LISTED ENTRIES -
------------------------
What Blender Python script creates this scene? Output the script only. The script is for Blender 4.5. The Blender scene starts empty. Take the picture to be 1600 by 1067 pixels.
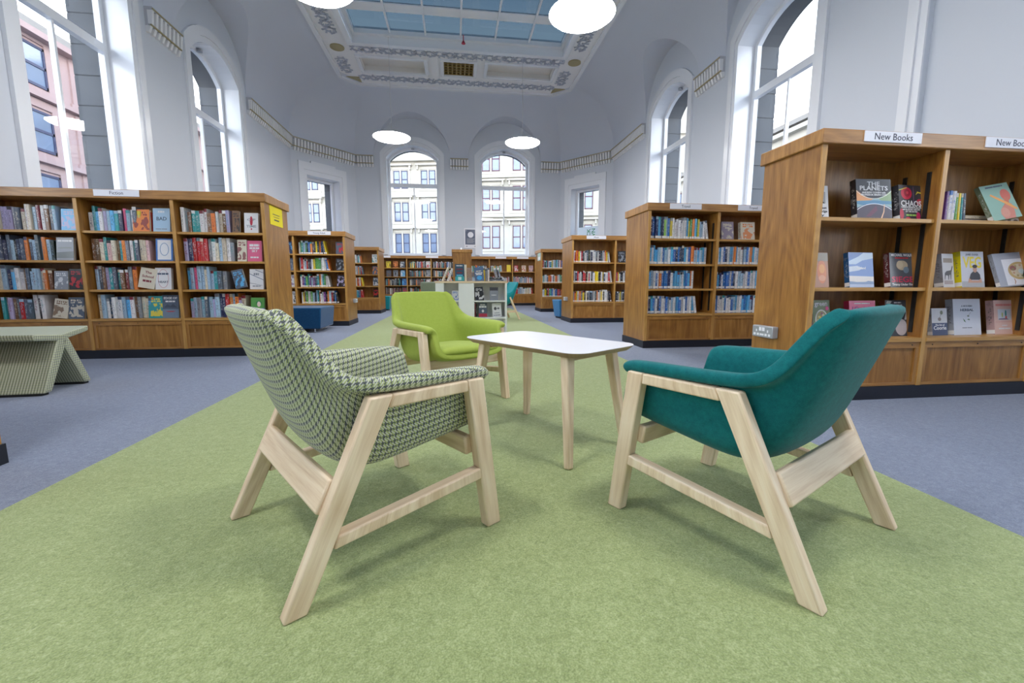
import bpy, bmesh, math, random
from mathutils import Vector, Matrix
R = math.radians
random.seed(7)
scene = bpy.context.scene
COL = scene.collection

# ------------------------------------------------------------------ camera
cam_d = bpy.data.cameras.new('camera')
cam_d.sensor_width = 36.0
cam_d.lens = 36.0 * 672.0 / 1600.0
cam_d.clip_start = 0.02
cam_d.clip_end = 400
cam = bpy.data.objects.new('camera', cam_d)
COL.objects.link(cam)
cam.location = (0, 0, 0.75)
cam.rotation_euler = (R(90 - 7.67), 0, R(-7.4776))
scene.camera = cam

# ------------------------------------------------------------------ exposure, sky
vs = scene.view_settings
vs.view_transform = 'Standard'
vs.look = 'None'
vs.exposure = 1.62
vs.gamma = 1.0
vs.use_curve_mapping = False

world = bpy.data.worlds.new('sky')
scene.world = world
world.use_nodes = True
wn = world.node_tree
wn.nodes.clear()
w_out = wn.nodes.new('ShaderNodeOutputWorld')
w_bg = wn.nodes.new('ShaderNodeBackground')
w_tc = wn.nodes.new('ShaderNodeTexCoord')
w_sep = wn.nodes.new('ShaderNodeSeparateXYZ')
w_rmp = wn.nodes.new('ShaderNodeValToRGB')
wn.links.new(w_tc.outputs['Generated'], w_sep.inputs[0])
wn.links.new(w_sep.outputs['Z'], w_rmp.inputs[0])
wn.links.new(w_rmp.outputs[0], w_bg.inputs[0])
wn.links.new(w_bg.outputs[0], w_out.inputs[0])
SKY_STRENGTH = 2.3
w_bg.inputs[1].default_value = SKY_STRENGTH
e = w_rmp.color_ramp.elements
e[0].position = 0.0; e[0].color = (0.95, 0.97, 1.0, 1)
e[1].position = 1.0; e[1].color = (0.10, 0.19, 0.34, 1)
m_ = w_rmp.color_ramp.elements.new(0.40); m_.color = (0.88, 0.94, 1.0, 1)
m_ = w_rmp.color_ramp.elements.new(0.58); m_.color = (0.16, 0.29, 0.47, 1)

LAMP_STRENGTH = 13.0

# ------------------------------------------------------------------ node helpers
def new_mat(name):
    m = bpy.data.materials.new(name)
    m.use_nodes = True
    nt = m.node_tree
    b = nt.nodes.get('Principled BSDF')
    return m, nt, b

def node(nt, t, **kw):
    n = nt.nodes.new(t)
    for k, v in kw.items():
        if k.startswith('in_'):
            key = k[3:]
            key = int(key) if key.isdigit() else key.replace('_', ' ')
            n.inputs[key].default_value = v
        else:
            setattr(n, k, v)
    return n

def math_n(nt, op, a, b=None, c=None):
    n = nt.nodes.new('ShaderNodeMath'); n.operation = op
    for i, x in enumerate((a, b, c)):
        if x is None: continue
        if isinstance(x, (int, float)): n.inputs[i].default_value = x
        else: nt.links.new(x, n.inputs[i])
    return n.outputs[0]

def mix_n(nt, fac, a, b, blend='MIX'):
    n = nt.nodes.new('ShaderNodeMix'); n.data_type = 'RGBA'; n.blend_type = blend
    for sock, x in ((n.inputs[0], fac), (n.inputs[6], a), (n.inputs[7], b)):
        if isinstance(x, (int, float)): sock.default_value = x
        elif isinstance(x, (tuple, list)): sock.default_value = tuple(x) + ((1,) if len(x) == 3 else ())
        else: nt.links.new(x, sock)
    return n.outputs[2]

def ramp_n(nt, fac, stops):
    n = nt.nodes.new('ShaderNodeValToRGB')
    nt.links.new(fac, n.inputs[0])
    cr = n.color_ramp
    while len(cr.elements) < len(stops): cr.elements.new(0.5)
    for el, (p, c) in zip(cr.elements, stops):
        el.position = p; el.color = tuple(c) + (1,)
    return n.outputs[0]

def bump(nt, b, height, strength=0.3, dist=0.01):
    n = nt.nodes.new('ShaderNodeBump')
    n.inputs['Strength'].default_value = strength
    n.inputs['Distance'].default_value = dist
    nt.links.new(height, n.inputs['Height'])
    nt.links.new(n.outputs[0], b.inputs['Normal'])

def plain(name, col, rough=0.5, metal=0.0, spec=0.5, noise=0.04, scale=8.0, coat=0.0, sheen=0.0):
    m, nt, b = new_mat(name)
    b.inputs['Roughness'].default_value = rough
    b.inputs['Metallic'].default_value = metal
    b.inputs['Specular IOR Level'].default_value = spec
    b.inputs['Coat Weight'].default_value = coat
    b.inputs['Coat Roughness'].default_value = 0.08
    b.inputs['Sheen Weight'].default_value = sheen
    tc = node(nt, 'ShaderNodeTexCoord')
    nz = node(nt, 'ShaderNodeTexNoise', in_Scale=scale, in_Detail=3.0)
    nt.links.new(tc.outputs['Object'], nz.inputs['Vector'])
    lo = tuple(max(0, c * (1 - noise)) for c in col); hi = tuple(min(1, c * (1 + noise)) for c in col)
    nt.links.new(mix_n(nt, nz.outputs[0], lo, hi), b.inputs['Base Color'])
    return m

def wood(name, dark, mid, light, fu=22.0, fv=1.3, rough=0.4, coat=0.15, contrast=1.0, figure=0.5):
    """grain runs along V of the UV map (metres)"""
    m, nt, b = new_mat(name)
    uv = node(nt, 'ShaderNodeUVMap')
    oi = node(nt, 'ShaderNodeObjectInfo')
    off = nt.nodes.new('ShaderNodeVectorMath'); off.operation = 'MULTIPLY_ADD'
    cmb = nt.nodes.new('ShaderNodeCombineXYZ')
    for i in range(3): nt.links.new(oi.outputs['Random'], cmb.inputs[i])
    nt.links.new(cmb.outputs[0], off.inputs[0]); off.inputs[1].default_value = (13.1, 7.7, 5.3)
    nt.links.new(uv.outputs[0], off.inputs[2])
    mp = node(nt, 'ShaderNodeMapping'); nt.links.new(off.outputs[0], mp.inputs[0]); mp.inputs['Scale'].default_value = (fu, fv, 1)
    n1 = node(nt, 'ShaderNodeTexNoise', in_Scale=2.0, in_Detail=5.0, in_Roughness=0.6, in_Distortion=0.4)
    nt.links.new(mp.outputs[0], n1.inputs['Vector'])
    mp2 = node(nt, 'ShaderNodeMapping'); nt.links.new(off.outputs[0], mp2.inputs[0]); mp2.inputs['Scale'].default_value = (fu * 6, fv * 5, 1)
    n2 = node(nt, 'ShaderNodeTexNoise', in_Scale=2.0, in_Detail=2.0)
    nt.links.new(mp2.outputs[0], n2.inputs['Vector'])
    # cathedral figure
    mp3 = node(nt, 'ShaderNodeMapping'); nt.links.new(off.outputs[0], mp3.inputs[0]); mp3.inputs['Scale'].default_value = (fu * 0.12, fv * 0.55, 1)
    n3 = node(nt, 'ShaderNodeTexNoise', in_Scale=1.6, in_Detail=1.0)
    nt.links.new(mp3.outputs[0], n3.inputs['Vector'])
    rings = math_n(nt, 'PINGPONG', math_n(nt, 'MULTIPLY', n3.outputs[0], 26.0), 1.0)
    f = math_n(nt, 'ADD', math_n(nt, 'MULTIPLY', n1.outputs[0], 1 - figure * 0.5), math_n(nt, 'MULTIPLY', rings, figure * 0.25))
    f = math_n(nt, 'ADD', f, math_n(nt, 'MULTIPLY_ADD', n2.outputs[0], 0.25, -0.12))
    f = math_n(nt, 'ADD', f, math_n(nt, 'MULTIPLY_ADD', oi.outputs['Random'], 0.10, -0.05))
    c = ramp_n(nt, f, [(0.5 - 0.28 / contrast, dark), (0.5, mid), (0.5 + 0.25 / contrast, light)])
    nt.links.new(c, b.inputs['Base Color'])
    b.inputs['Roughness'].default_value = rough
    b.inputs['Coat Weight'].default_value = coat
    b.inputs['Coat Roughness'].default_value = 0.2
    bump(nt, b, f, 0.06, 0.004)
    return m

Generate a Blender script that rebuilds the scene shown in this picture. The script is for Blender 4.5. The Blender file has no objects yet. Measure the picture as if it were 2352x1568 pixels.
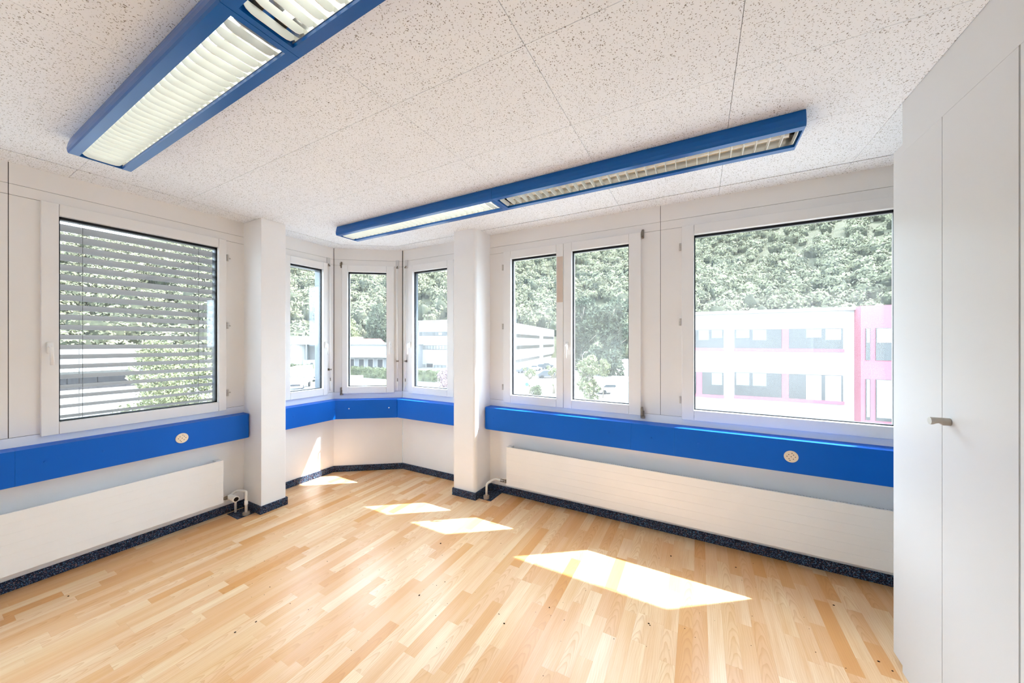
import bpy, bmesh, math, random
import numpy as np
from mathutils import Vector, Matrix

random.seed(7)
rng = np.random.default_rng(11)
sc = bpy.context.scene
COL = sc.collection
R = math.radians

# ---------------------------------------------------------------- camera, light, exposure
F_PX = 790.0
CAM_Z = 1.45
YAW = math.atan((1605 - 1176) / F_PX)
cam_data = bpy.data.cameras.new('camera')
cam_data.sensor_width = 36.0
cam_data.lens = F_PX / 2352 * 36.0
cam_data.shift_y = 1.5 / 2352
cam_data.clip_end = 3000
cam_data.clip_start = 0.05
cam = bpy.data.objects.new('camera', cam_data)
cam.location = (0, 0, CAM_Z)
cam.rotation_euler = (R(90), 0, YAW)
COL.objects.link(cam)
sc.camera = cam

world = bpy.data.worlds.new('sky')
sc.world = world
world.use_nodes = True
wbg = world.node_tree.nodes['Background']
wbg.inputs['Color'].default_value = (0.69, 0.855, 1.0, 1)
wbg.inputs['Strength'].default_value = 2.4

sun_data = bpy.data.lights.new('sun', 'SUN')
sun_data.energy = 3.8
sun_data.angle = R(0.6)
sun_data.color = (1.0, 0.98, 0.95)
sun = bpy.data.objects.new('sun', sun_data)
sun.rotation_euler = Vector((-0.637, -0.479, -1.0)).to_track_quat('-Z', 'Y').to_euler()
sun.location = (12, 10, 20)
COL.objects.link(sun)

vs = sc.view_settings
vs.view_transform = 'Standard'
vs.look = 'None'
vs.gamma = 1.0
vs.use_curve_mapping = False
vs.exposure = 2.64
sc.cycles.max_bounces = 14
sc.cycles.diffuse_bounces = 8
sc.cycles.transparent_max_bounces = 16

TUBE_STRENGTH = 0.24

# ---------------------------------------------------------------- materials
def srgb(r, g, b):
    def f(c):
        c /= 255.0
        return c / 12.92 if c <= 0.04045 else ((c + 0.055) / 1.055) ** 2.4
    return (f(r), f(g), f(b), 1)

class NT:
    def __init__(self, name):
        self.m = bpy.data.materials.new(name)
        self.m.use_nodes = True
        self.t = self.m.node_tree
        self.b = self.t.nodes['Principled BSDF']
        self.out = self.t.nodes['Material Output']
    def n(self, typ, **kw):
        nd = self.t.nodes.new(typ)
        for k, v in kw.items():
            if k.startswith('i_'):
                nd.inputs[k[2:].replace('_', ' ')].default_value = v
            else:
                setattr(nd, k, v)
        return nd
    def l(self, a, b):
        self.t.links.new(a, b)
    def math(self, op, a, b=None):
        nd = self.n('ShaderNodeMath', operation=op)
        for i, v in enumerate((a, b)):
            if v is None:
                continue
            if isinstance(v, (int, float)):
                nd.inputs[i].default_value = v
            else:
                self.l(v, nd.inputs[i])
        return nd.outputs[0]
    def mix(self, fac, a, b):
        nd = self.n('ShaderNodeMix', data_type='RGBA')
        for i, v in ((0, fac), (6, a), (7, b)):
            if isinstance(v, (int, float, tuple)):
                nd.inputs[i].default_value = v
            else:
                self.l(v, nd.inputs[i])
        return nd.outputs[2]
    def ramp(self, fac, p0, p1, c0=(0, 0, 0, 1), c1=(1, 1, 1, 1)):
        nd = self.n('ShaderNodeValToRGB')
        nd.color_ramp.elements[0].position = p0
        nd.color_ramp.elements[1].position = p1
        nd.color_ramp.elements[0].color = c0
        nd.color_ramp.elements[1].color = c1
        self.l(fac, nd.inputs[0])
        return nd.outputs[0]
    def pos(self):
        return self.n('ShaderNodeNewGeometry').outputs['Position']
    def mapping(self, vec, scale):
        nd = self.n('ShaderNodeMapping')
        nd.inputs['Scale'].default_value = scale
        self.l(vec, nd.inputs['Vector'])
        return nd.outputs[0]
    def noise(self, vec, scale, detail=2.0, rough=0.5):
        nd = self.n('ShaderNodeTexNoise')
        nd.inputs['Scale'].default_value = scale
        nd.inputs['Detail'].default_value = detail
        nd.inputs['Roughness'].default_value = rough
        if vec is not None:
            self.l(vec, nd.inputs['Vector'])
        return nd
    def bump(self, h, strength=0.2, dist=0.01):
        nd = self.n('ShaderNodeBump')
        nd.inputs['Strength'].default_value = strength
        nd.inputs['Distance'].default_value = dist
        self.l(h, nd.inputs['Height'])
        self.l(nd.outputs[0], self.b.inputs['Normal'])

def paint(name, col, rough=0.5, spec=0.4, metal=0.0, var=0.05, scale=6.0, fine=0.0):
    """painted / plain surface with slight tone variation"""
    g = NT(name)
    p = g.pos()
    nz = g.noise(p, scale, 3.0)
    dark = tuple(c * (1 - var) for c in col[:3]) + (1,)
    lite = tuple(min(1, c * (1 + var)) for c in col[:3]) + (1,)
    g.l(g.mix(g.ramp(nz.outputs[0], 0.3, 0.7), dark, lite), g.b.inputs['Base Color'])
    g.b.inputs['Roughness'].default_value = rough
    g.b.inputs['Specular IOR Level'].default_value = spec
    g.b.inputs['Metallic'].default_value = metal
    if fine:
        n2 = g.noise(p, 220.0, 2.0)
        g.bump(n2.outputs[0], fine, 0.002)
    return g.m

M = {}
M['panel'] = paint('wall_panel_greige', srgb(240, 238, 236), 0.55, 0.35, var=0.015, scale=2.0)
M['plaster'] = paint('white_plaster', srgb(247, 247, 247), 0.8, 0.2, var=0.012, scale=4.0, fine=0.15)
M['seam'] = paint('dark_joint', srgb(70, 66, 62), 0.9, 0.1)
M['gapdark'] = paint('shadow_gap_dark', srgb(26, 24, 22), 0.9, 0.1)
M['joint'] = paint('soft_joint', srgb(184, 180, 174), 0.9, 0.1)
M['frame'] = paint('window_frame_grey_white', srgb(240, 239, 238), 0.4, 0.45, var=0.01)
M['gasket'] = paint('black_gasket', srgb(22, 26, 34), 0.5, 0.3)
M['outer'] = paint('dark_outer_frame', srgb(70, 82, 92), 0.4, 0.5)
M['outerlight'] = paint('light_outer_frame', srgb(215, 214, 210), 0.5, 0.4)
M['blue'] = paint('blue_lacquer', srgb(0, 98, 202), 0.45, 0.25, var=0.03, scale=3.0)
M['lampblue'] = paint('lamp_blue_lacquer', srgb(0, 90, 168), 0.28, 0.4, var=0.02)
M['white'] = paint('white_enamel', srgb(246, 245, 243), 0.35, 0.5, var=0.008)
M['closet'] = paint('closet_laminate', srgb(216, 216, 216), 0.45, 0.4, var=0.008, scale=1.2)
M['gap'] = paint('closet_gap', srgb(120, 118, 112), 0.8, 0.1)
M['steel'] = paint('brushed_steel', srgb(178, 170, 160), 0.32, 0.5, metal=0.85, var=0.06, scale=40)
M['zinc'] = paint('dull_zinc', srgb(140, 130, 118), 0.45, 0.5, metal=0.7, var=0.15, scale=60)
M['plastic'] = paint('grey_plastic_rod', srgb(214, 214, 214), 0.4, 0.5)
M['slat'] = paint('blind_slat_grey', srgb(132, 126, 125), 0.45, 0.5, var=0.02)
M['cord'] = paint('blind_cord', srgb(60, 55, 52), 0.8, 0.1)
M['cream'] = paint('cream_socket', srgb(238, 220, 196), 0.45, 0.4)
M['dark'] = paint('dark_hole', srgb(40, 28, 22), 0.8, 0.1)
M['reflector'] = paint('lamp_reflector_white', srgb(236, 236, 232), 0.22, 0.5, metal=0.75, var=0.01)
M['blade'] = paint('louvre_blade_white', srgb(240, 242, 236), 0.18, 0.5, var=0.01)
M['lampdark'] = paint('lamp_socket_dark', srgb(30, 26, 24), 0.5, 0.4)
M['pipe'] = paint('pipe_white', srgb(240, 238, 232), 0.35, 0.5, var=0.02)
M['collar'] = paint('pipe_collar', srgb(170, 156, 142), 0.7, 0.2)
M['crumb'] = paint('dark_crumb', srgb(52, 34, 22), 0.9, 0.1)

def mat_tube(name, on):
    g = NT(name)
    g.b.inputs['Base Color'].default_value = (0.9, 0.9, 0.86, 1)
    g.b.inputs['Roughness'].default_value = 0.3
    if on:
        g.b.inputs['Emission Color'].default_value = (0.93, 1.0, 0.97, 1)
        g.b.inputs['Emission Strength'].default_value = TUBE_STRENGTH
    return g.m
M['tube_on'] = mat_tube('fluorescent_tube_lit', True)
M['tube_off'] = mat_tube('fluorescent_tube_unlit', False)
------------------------
WHAT IS EXPECTED -
Everything from the first line of the records through the line containing "COL = scene.collection" should be reproduced exactly, apart from the pictures.

RESULT -
What Blender Python script creates this scene? Output the script only. The script is for Blender 4.5. The Blender scene starts empty. Take the picture to be 1600 by 1067 pixels.
import bpy, bmesh, math, random
from mathutils import Vector, Matrix
R = math.radians
random.seed(7)
scene = bpy.context.scene
COL = scene.collection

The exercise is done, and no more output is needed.